James Leng, a faculty fellow in the School of Architecture, has attended some of the diversity and inclusion programming for faculty since he’s been at SU. One was an off-campus training at the beginning of the fall 2018 semester. The training resulted in some good conversations, but still felt ineffective and reductive, Leng said.
“They have some work to do on that end,” he said. “It was like trying to teach 10 year olds this stuff.”
SU has a certain “institutional inertia” that both protects it and makes it so that change comes about slowly, Leng said.
Sekou Cooke, a professor in the School of Architecture, said there is a “necessary but intentional” vagueness to revealing candidate ethnicity. He has previously served on search committees for new architecture professors at SU. The committee doesn’t see that information, so the same sorts of people end up rising to the top of every list, he said.
One potential step forward in ensuring more diverse hires would be to reveal the ethnicities of candidates, he said.
“It would take real political will for us to maybe even take that one step and unveil the racial makeup of our search candidates when they come in,” he said.
SU does a better job with diverse hires than other institutions, he said, and the demographic differences are evident when looking at SU’s faculty pages, said Texu Kim, a professor in the Setnor School of Music in VPA.
Several other professors said they’ve been selected to serve on numerous search committees.It is crucial for these committees to reassemble every couple of yearsto hold the university accountable and ensure that recommendations are being acted upon, Dharwadkar said. Checks and balances need to be put into place on a regular basis to ensure that a small issue doesn’t grow over time, he added.
Goenka said she’s seen a significant decrease in the number of social events for faculty on campus since she started teaching in her tenure-track position in 2000. She suggested a happy hour for faculty and staff at SU’s alumni and faculty center, or opening it more often to give people a space to meet.

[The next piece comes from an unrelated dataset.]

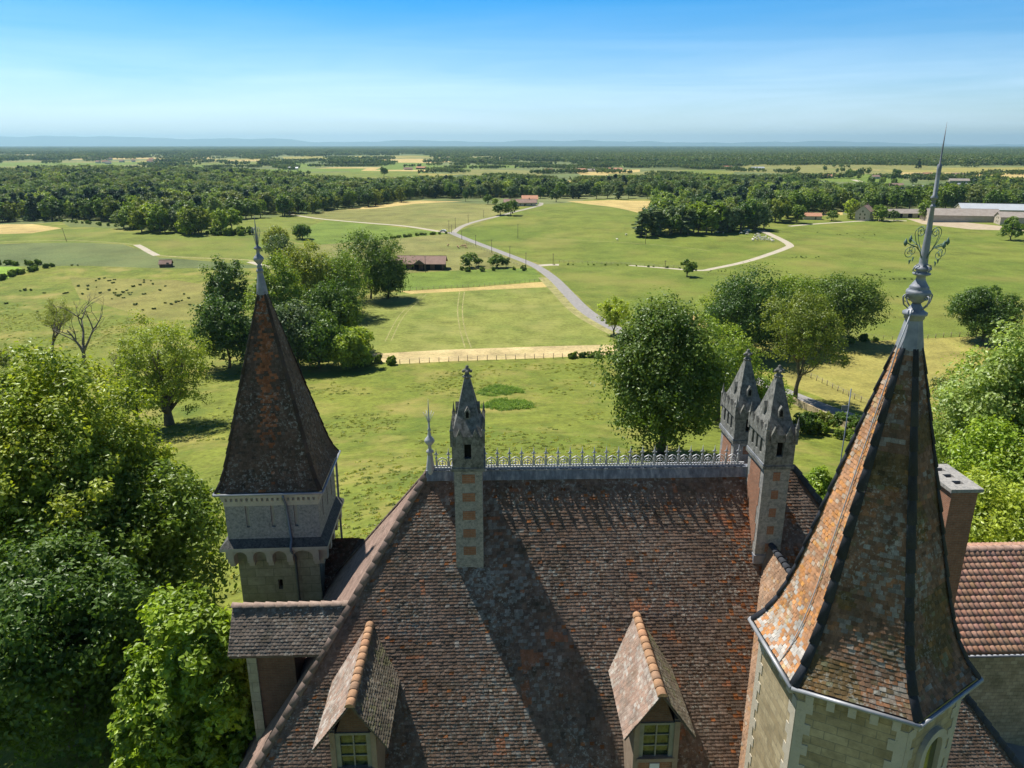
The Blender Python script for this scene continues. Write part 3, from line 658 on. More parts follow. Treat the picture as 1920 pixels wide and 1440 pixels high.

Leng said he’s had mostly positive experiences related to diversity during his time teaching at SU. When he first came to central New York, he took part in a series of events hosted by Chancellor Kent Syverud for new faculty to meet each other.
One of these events was meant for “minority faculty,” he recalled, and he said attending this event helped him to build a sense of community with his fellow professors — even if the event itself was contrived. The School of Architecture also hosted a Lunar New Year celebration in February, where Leng and other faculty of Asian ethnicity had a space to speak about their experiences related to East Asian culture.
Goenka pointed to SU’s vibrant South Asian Center at the Moynihan Institute of Global Affairs as an example of how programming like visitors and speakers can help her feel encouraged and give her a place of belonging at SU. She was the center’s co-director from 2012 to 2014.
“You have to provide space for people to find their people,” Goenka said. “Community is built by hanging out.”
CORRECTION: In a previous version of this post, Herbert Ruffin was misquoted. The hiring of diversity deans would be minimally effective, not ineffective. Also, the year Tula Goenka began teaching was misstated. She began teaching in 1996 and started on her tenure track in 2000. The Daily Orange regrets these errors.